Однако чем взрослее герой, тем детальнее, богаче, полнее становится «изображение», «портрет». Естественно, в любом прозаическом произведении, где описывается развитие и становление человеческой личности (как, кстати, и в «романе воспитания»), характер меняется с течением «времени»: в начале романа — «один» человек, к концу — уже «другой», набравшийся опыта, возмужавший, зрелый и пр.

Но принципиальное отличие джойсовского «портрета» от любых предшествующих опытов в этом роде, его пресловутая «живописность», — в том, что перо (или «кисть») не рисует героя «сначала» ребенком, потом «подростком» и «наконец» — юношей. В джойсовском «портрете» «кисть» сразу рисует Стивена-художника, а «Стивен-ребенок», «Стивен-подросток» и Стивен-юноша» — ничто иное, как стадии готовности этого «портрета». Именно поэтому в любых прочих опытах «романа-воспитания» всегда — естественно — меняется герой, но никогда (или почти никогда) — слово, изображающее этого героя. В «Портрете...» же «разный» Стивен «написан» разным словом.

Представим себе, что мы рисуем дом. Перед нами чистый лист. Мы берем карандаш и двумя-тремя штрихами набрасываем линии, скажем, торца и боковой стены, конька крыши, может быть, окна и горизонта за домом. Мы еще не нарисовали дом, мы еще не вполне «видим» его, — но мы уже «поместили» его в пространстве, мы уже знаем, какой дом это будет (в особенности — добавим в скобках — если мы рисуем «собственный» дом). По мере продолжения рисунка мы будем уточнять, добавлять детали, наши штрихи будут «увереннее», «определеннее», ближе к сути того, что мы рисуем — то есть тем безошибочнее, чем ближе к концу наш рисунок. Но никогда, ни в один из последующих за первыми штрихами моментов, мы не «изобретем» нового дома — наша душа будет видеть тот дом, который мы рисуем, а вернее — будет по-платоновски «вспоминать» его образ.

Именно так написан «Портрет...». Роман можно было бы закончить, скажем, с концом первого эпизода — портрет Стивена-ребенка был бы готов.

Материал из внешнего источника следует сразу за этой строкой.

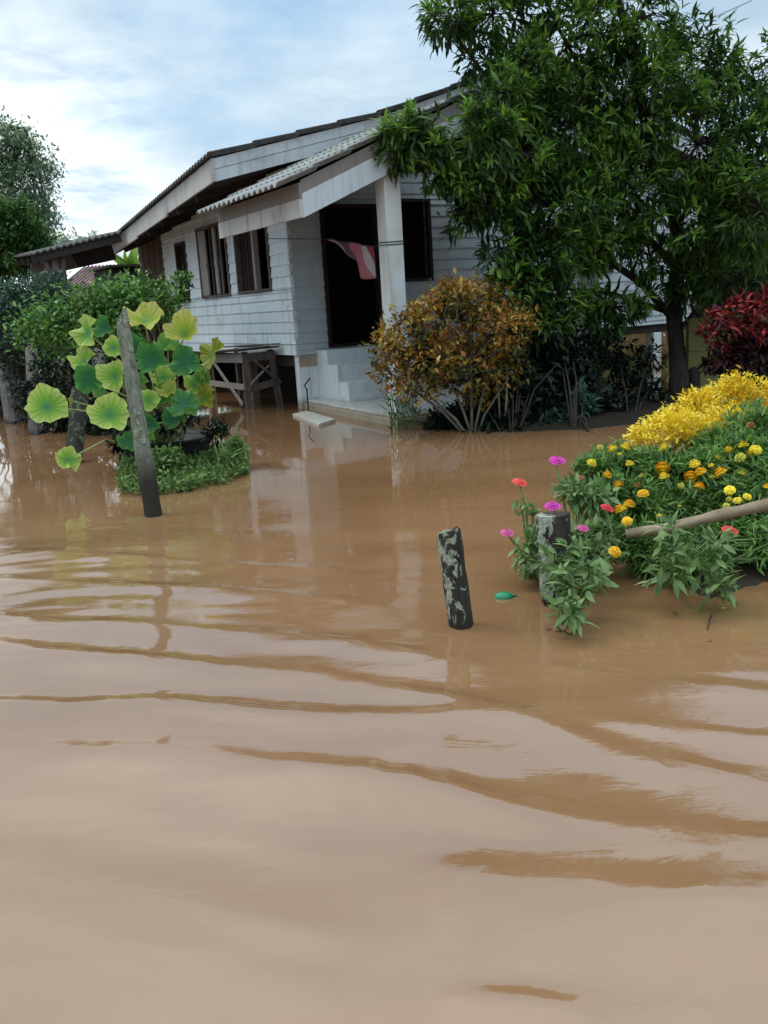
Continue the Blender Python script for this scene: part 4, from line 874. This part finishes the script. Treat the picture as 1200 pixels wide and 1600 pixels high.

Точно так же и мы могли бы бросить карандаш, сделав два-три первых штриха к нашему рисунку. И в Стивене-ребенке, каким он «нарисован» в первом эпизоде, и в наброске дома на нашем листе уже есть главное, что составит общую картину предмета, — нет только самой картины. Вот почему — и это главное — как наш рисунок, так и джойсовский «Портрет...» в качестве явления, должны «переживаться» и рассматриваться как процесс, как динамическая длительность. Наш рисунок — это не просто и не столько изображение дома, но и «история» «линии», «штриха», идущего к образу, путь средства изображения к самому изображению.

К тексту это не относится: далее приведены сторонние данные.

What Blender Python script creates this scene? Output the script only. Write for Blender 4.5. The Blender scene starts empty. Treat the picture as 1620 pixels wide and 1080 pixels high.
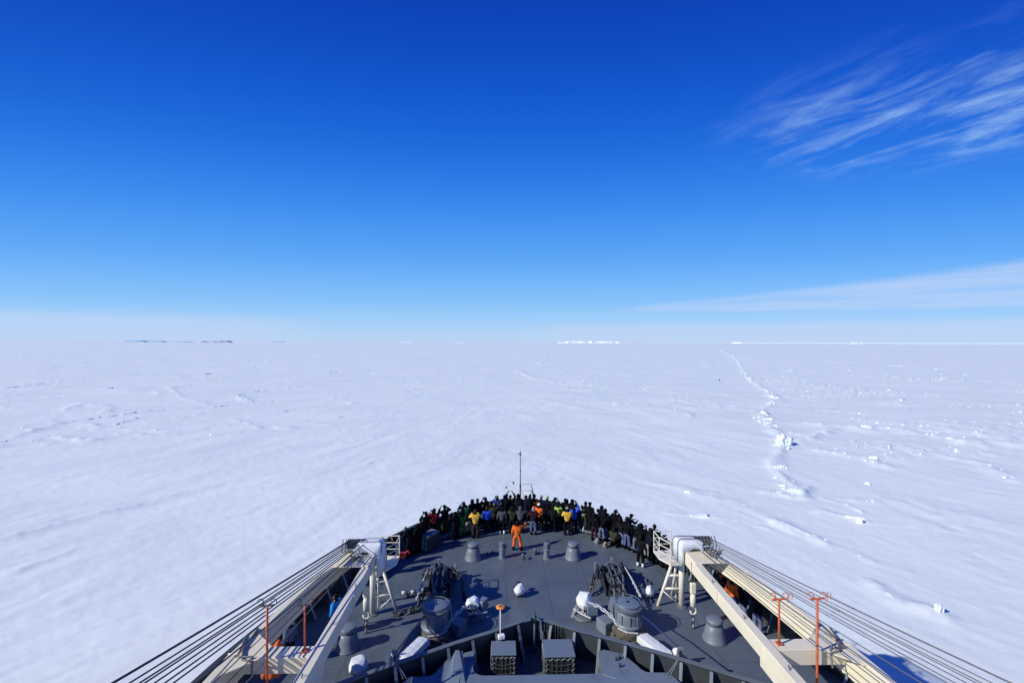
import bpy, bmesh, math, random
import numpy as np
from mathutils import Vector, Matrix, noise
R = math.radians
rnd = random.Random(7)
sc = bpy.context.scene
col = sc.collection

# ---------------------------------------------------------------- camera
cam_d = bpy.data.cameras.new('camera'); cam = bpy.data.objects.new('camera', cam_d); col.objects.link(cam)
cam_d.sensor_width = 36; cam_d.lens = 16; cam_d.clip_start = .1; cam_d.clip_end = 120000
cam.location = (-1.46, 0, 13)
cam.rotation_euler = (Matrix.Rotation(R(-1.5), 4, 'Z') @ Matrix.Rotation(R(90.1), 4, 'X') @ Matrix.Rotation(R(.14), 4, 'Z')).to_euler()
sc.camera = cam
# ---------------------------------------------------------------- light
SUN_EL = 32.0
SUN_TO = Vector((-.917 * math.cos(R(SUN_EL)), -.399 * math.cos(R(SUN_EL)), math.sin(R(SUN_EL))))   # towards the sun
sun_d = bpy.data.lights.new('sun', 'SUN'); sun_d.energy = 4.15; sun_d.angle = R(.53); sun_d.color = (1, .99, .90)
sun = bpy.data.objects.new('sun', sun_d); col.objects.link(sun)
sun.rotation_euler = SUN_TO.to_track_quat('Z', 'Y').to_euler(); sun.location = (-40, -20, 60)
sc.view_settings.view_transform = 'Standard'; sc.view_settings.look = 'None'
sc.view_settings.gamma = 1; sc.view_settings.use_curve_mapping = False
sc.view_settings.exposure = 0.0
world = bpy.data.worlds.new('World'); sc.world = world; world.use_nodes = True
wn = world.node_tree; wn.nodes.clear()
def wmath(op, a, b=None, c=None, clamp=False):
    n = wn.nodes.new('ShaderNodeMath'); n.operation = op; n.use_clamp = clamp
    for i, v in enumerate((a, b, c)):
        if v is None: continue
        if isinstance(v, (int, float)): n.inputs[i].default_value = v
        else: wn.links.new(v, n.inputs[i])
    return n.outputs[0]
def wsmooth(v, lo, hi):
    n = wn.nodes.new('ShaderNodeMapRange'); n.interpolation_type = 'SMOOTHSTEP'
    wn.links.new(v, n.inputs[0])
    for i, q in ((1, lo), (2, hi)):
        if isinstance(q, (int, float)): n.inputs[i].default_value = q
        else: wn.links.new(q, n.inputs[i])
    return n.outputs[0]
def wnoise(vec, scale, detail=6, rough=.6, dist=0.):
    n = wn.nodes.new('ShaderNodeTexNoise'); wn.links.new(vec, n.inputs['Vector'])
    n.inputs['Scale'].default_value = scale; n.inputs['Detail'].default_value = detail
    n.inputs['Roughness'].default_value = rough; n.inputs['Distortion'].default_value = dist
    return n.outputs[0]
def wcomb(x, y, z=0.):
    n = wn.nodes.new('ShaderNodeCombineXYZ')
    for i, v in enumerate((x, y, z)):
        if isinstance(v, (int, float)): n.inputs[i].default_value = v
        else: wn.links.new(v, n.inputs[i])
    return n.outputs[0]
def wmix(f, a, b):
    n = wn.nodes.new('ShaderNodeMix'); n.data_type = 'RGBA'
    wn.links.new(f, n.inputs[0])
    for i, v in ((6, a), (7, b)):
        if isinstance(v, tuple): n.inputs[i].default_value = v
        else: wn.links.new(v, n.inputs[i])
    return n.outputs[2]
sky = wn.nodes.new('ShaderNodeTexSky'); sky.sky_type = 'NISHITA'; sky.sun_disc = False
sky.sun_elevation = R(SUN_EL); sky.sun_rotation = math.atan2(SUN_TO.x, SUN_TO.y)
sky.altitude = 0; sky.air_density = 1.0; sky.dust_density = .15; sky.ozone_density = 2.0
hs = wn.nodes.new('ShaderNodeHueSaturation'); hs.inputs['Saturation'].default_value = 1.22
hs.inputs['Hue'].default_value = .507
wn.links.new(sky.outputs[0], hs.inputs['Color'])
tc = wn.nodes.new('ShaderNodeTexCoord'); sp = wn.nodes.new('ShaderNodeSeparateXYZ')
wn.links.new(tc.outputs['Generated'], sp.inputs[0])
dx, dy, dz = sp.outputs
hyp = wmath('SQRT', wmath('ADD', wmath('MULTIPLY', dx, dx), wmath('MULTIPLY', dy, dy)))
tanel = wmath('DIVIDE', dz, hyp)                       # tangent of the elevation
az = wmath('ARCTAN2', dx, dy)
zz = wmath('MAXIMUM', dz, .03)
px_, py_ = wmath('DIVIDE', dx, zz), wmath('DIVIDE', dy, zz)   # high cloud sheet, in units of its height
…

«Портрет художника в юности» — это не просто и не столько изображение Стивена Дедалуса, определенного героя определенных душевных качеств, но и «история» слова, текста, ищущего наиболее полный и точный способ изображения своего предмета.

Если согласиться с этим, то поставить вопрос об эволюции слова в романе закономерно, более того, — необходимо. Поэтому абсолютно права Е. Гениева, говорящая о «взрослении» прозы в «Портрете...»: «В «Портрете» слово, структура фразы, организация всего абзаца призваны передать восприятие мира героем, причем, не описать, но именно показать, как это восприятие осуществляется. Джойс нигде не говорит, сколько лет его Стивену. Возраст героя передает проза... Слово вмещает в себя и комплекс ощущений: зрение, осязание, обоняние, слух. Однако то элементарное, простейшее воплощение ощущений, с которым мы сталкиваемся на первых страницах романа, постепенно, по мере взросления героя, усложняется» [119, с. 501].